Although London, as a place and as an image of injustice and greed, is at the center of this tale of the Demon Barber of Fleet Street, the original production turned the city into a high tech phenomenon, presumably a metaphor for the ugly side of industrialization. The current production retains the shrill factory whistle to punctuate the narrative at particular grisly moments (sound as exclamation point), but it has neither the space nor the funds for so elegant a set. Instead, the director (Susan H. Schulman) and her designer (James Morgan) have chosen to wrap the audience in a tatty suggestion of the city. Playgoers, who sit as usual on three sides of the Circle playing area, enter beneath hangings that look like a cross between tattered banners and wet wash. Neither these nor the long blue streamers through which the company weaves during the “City on Fire” number seems to have anything to do with Todd's “great black pit” of a London. The audience is enveloped in the city because it is enveloped in the story and the music and the characters. Banners aside, Schulman and Morgan have found the means in the awkward space at the Circle to let the musical happen as it should. There is a permanent set at one end of the playing area, but at the other is a movable, detachable, multilevel set that gives the production the flexibility to present the intermeshing stories and the restlessness of the urban setting.

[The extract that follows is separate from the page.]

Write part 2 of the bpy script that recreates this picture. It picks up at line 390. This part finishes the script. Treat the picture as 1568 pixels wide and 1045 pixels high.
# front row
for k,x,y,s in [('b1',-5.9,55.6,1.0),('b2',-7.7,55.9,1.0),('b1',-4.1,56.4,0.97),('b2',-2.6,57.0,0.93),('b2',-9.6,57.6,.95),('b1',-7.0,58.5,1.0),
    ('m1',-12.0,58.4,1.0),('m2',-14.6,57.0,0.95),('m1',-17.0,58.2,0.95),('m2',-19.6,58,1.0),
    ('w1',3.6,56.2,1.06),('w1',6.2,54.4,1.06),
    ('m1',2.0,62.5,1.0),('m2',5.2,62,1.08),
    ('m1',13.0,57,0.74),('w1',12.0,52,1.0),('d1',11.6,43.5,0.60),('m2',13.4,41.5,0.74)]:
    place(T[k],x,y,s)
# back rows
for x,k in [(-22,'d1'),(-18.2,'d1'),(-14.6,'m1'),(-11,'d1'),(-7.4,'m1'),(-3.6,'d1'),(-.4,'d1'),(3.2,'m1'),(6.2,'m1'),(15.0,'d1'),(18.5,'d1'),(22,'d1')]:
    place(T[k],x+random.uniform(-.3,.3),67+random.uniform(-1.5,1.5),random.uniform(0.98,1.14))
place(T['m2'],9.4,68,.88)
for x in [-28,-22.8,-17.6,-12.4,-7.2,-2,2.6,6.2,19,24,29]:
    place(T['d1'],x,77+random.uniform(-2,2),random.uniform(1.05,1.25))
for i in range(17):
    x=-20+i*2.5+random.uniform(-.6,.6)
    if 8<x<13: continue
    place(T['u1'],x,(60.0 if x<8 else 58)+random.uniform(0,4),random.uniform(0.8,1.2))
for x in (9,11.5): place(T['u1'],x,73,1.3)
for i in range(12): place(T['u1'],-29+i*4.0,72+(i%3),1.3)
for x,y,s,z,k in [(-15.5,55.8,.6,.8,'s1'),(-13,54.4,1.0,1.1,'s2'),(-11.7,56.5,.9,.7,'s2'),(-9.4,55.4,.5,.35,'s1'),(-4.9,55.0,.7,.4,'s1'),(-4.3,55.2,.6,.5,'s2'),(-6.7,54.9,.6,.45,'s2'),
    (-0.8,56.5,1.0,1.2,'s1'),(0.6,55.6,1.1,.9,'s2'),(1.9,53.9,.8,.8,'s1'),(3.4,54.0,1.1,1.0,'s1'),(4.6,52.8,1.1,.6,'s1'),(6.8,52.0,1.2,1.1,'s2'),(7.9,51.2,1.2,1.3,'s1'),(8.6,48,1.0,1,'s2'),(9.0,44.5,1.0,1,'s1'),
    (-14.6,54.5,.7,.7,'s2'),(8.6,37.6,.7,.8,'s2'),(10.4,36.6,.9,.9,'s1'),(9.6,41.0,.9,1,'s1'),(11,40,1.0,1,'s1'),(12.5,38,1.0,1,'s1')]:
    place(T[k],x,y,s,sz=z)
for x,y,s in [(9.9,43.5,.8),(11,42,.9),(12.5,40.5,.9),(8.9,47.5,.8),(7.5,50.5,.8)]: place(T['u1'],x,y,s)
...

When the show first appeared, it was labeled—in the program, on the record cover, in the published version—“A Musical Thriller.” Musical it is and thrilling, but that is a reductive label that hardly does justice to a work concerned with both social and personal evil. Sweeney, a victim of class privilege, was transported on a false charge to clear the way for the judge's rape of his wife and theft of his daughter. He returns to take revenge on those who wronged him, but he ends by killing at random because “We all deserve to die!” This kind of vigilante justice might be taken as a special case of a Sweeney driven mad had not a recent Philadelphia Inquirer carried a story about four white men who beat two black men, waiting on separate corners for buses, because three blacks with no connection to the victims had earlier mugged the girlfriend of one of the baseball bat wielders. Mrs. Lovett, like a looter in St. Croix, has a more practical response to societal inequities. She bakes Todd's victims into meat pies because it “Seems an awful waste. … With the price of meat what it is.” The figures were almost totemic in the original, grand grotesques by virtue of their make-up and the performance of Cariou and Lansbury. They are more human as Gunton and Fowler play them, easier to sympathize with, even identify with, which is one of the points of the musical, to elicit our complicity because we find such murderous people so attractive.

I am not quite sure what is intended by a scene, not in the original, in which the judge flagellates himself while he sings of Johanna, his ward, Todd's daughter, whom he is planning to marry against her will. More human? A masochistic hypocrite? A creative mistake? I vote the last of these; Sondheim should not have restored or added it to the musical.